In August, Sedgwick County District Attorney Marc Bennett said he thought it was time for Kansas to pass new laws that make all metal salvagers follow the same regulations. This week, he took his plan a step further by hosting a meeting to brainstorm possible statewide solutions to one of Kansas' top crimes.

"Copper theft is the biggest non-violent crime we're affected with in our area," Wichita City Councilman Jeff Blubaugh said.

Blubaugh was one of several local leaders, farmers, property owners and business owners who attended a meeting Wednesday to discuss possible laws that might reduce the number of metal thefts in Kansas. It is a crime Blubaugh has experienced first-hand.

"We own rental homes," he said. "We don't even put our For Rent sign in front of our homes any more because it's so common to, as soon as you put that sign up, someone's stealing the air conditioner unit."

Bennett believes the best way to cut down on a crime that can cause tens of thousands of dollars in damage each time it is committed is to require all metal salvagers to keep track of who sells them scrap metal.

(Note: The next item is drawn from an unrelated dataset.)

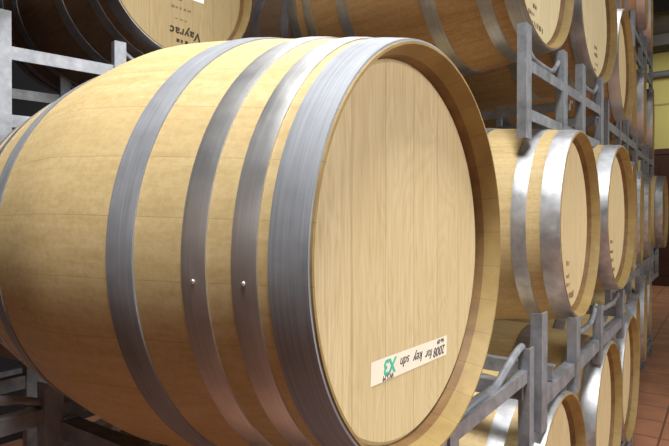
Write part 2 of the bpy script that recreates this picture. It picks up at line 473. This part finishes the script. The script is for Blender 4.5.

"The goal here really is to work with the good businesses to vet out ones who are maybe skating the edges a little bit more and work with the good businesses to improve the entire industry," he said.

State Sen. Michael O'Donnell is confident there will be broad support in topeka for any legislation that can fight a crime that affects so many people.

"I know this is going to be widely accepted in the legislature and I know the governor will be supportive of it as well," O'Donnell said.

Bennett's goal is to make sure legislators have a workable solution before next year's session even begins.

"Everything sounds good in your head until you say it out loud and someone else goes, 'But what about? What about?'" Bennett said. "Then you think, 'Oh, yeah. I should've thought about that beforehand.' I don't want to set anyone up for failure and I don't want to give anyone false hope."

Bennett plans to host more meetings -- including meetings with salvagers -- in order to come up with a law that has the best chance of solving the problem without placing too many burdens on businesses.